Ultimamente sono pochi gli organismi stranieri rimasti a prendersi cura dei rifugiati che vivono nei centri collettivi. Tra questi c'è anche l'Alto Commissariato arabo che si prende cura di 160 persone del centro Duje nei pressi di Doboj, dove risiedono musulmani che durante la guerra erano in Macedonia e Turchia e che ancora non riescono tornare a casa loro.
Nel cantone di Sarajevo ci sono i centri collettivi di Hrasnica, Ilidza, Buca potok, Gladio pole e Stup. Il centro di Hrasnica accoglie 53 famiglie, ossia 132 persone, mentre altri centri ne accolgono un numero minore. Il Ministero cantonale cerca di sostenere questi centri quanto possibile, ma data la situazione economica nel Paese riesce a soddisfare solo una piccola parte dei bisogni elementari.
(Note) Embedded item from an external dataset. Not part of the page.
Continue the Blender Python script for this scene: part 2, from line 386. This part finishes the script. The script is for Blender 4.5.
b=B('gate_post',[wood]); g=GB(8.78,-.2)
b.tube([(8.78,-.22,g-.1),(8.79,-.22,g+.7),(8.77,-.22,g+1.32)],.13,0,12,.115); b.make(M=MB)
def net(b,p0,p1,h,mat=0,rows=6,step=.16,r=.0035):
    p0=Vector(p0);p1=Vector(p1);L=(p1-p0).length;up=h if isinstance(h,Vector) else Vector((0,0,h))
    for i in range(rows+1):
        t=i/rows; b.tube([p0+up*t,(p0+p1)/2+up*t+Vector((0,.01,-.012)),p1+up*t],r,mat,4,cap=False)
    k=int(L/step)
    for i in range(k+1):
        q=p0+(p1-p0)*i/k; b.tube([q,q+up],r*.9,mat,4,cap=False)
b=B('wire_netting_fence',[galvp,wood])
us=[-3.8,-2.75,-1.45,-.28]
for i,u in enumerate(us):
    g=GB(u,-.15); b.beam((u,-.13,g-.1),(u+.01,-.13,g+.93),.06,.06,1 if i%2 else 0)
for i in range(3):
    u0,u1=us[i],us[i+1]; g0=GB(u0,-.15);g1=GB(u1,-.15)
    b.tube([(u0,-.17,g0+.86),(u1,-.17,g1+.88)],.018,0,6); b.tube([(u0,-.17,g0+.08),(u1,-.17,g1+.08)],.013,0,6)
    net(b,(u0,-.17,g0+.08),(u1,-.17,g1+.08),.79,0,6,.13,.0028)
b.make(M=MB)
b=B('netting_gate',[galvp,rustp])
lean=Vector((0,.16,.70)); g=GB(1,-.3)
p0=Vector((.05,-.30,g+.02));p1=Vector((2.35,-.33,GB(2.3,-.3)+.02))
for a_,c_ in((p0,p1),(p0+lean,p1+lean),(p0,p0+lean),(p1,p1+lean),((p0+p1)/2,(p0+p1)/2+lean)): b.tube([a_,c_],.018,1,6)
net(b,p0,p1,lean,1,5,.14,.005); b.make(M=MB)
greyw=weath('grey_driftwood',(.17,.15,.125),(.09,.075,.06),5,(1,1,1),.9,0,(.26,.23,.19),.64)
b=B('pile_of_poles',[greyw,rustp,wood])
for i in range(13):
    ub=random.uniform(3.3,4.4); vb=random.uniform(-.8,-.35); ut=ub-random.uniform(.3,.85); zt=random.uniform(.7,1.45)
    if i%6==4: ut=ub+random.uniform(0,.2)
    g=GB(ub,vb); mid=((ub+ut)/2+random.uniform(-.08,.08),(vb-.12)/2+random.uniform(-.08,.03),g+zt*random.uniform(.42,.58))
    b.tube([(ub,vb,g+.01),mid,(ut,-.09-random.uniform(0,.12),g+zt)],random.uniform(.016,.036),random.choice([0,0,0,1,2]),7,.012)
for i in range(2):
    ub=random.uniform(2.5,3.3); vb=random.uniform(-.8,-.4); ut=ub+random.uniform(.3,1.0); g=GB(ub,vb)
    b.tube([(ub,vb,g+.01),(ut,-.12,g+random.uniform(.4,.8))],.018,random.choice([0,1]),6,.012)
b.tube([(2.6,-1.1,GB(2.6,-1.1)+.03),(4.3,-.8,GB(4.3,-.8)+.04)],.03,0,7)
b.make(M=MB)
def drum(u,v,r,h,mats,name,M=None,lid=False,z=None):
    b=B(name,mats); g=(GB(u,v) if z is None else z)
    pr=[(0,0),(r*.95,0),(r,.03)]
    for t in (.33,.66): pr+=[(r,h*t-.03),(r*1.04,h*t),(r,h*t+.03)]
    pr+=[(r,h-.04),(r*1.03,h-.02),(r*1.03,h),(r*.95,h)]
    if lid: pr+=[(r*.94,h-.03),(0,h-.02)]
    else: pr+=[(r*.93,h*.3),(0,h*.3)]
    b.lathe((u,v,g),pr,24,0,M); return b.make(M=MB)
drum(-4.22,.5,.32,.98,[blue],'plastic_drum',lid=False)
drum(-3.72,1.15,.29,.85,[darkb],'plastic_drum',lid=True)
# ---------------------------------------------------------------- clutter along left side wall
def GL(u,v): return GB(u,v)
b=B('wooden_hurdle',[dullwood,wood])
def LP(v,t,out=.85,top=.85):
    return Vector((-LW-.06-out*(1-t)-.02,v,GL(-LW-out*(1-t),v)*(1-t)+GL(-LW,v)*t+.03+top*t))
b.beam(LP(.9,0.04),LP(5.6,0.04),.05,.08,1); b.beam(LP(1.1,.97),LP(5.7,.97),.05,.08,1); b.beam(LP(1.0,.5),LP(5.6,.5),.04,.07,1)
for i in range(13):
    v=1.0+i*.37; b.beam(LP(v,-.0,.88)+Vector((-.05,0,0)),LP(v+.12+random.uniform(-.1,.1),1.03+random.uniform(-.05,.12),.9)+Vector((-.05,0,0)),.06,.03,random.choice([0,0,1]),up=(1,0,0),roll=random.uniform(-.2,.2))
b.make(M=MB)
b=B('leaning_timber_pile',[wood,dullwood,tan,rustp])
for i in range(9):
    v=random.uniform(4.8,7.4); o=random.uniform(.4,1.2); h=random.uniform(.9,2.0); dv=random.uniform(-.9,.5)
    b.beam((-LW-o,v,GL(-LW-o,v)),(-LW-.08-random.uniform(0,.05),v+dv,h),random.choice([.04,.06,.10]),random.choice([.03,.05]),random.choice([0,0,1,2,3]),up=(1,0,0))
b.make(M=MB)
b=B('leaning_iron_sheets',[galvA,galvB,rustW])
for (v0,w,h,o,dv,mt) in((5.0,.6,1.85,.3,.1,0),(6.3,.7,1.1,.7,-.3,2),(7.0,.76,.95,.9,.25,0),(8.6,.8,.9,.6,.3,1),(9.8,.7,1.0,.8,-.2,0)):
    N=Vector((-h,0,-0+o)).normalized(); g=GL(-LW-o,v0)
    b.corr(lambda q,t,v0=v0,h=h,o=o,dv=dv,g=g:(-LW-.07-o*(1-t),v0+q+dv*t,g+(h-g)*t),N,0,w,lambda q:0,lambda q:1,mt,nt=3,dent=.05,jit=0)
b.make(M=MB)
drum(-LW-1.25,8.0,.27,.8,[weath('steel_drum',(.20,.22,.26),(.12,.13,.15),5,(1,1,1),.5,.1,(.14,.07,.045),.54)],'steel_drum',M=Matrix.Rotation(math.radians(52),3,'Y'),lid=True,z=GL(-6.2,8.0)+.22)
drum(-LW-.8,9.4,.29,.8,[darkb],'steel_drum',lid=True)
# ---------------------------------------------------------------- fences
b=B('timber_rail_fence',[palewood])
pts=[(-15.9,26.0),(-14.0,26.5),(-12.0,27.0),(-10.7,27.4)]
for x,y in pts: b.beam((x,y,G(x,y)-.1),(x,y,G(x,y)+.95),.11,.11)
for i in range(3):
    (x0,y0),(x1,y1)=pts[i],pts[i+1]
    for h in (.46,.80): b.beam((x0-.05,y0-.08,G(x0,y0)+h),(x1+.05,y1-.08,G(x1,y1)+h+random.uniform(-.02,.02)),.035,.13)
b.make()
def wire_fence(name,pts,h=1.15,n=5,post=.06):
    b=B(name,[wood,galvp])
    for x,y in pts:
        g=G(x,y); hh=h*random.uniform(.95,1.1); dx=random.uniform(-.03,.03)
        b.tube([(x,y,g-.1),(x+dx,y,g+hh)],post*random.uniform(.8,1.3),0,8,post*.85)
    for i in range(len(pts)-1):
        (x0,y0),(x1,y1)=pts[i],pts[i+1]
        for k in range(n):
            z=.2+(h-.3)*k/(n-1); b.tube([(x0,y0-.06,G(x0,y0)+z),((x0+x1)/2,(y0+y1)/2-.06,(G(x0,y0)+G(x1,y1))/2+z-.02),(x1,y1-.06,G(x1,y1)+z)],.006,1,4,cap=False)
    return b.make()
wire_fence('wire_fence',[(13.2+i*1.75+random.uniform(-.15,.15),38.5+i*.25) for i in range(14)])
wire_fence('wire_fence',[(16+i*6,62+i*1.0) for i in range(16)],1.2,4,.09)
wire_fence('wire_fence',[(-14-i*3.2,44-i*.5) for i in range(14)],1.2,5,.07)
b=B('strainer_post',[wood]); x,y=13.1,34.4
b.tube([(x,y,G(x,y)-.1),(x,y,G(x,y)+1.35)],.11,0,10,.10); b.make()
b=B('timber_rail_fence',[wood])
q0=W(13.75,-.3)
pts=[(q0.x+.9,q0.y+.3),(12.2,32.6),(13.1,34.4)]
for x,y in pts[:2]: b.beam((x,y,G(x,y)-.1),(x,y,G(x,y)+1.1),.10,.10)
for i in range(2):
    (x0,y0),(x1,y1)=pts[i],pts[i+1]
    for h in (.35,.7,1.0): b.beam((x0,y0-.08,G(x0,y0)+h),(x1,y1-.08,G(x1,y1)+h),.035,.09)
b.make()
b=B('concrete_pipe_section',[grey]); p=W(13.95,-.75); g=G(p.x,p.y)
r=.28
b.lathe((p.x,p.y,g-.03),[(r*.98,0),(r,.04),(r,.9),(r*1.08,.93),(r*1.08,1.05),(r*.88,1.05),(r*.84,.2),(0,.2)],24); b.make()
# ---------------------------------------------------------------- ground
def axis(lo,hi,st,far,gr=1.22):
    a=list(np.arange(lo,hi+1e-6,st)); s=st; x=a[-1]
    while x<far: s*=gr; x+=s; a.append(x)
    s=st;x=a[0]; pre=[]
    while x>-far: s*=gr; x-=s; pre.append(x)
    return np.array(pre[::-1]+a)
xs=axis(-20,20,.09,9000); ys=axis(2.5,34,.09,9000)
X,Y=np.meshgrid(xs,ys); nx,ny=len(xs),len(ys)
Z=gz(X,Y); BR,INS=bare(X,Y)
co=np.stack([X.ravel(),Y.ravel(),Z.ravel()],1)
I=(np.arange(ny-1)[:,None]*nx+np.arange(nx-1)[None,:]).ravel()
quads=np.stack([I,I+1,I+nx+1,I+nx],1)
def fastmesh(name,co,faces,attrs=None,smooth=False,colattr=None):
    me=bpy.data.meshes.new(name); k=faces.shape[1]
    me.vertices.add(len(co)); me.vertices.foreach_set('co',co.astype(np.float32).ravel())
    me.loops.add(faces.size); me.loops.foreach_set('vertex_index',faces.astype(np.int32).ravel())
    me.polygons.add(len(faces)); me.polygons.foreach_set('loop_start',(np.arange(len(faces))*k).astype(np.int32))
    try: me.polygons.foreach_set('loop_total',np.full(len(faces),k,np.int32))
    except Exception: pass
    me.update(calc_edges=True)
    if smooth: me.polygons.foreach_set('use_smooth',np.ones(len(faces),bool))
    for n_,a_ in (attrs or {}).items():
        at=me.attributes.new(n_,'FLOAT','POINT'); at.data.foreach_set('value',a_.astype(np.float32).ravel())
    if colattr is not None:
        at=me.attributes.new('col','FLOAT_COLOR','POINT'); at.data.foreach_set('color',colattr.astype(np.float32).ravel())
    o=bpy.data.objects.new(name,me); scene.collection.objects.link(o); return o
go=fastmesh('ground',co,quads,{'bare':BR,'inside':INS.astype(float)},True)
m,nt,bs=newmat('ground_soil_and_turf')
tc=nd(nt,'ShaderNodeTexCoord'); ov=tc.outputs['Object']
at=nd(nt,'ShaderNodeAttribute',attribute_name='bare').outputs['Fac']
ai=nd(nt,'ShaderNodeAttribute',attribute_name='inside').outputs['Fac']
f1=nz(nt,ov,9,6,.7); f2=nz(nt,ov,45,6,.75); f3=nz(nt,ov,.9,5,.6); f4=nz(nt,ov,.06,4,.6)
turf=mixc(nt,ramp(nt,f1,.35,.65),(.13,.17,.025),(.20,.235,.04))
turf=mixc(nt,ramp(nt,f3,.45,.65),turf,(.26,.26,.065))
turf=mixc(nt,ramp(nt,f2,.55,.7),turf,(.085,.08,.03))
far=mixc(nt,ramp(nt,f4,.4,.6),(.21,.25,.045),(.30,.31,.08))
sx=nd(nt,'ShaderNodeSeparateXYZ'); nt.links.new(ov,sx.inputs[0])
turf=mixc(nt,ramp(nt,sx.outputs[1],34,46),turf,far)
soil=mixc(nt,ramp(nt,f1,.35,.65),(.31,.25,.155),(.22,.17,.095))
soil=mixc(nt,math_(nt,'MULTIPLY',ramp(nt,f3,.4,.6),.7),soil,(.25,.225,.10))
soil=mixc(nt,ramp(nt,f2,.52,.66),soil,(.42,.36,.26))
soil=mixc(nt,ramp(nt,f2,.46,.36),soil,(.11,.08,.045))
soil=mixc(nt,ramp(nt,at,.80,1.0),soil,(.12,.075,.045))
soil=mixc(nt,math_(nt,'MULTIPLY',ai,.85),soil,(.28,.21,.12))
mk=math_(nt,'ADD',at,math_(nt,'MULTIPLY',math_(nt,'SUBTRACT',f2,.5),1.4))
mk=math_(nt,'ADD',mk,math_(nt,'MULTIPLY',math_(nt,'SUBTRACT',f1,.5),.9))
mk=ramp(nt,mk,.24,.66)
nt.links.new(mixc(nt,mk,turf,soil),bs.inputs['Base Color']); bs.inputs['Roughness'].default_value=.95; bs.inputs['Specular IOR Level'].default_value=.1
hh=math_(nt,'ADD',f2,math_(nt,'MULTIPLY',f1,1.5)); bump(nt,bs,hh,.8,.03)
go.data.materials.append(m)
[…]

A conclusione di questa seconda parte dell'inchiesta, è importante sottolineare la difficoltà del tentare di ricostruire una mappa completa della situazione in tutta la Federazione, dato che ogni ministero cantonale lavora per proprio conto e non esiste una istituzione che raccolga le informazioni di tutto il territorio federale. Con questi articoli abbiamo cercato di presentare un piccolo quadro. Anche a partire da queste scarne informazioni, tuttavia, si comprende che la situazione non è facile. Se si potessero aggiungere anche i dati mancanti si potrebbe avere l'immagine di una vera catastrofe. E' così, oggi, la vita bosniaca.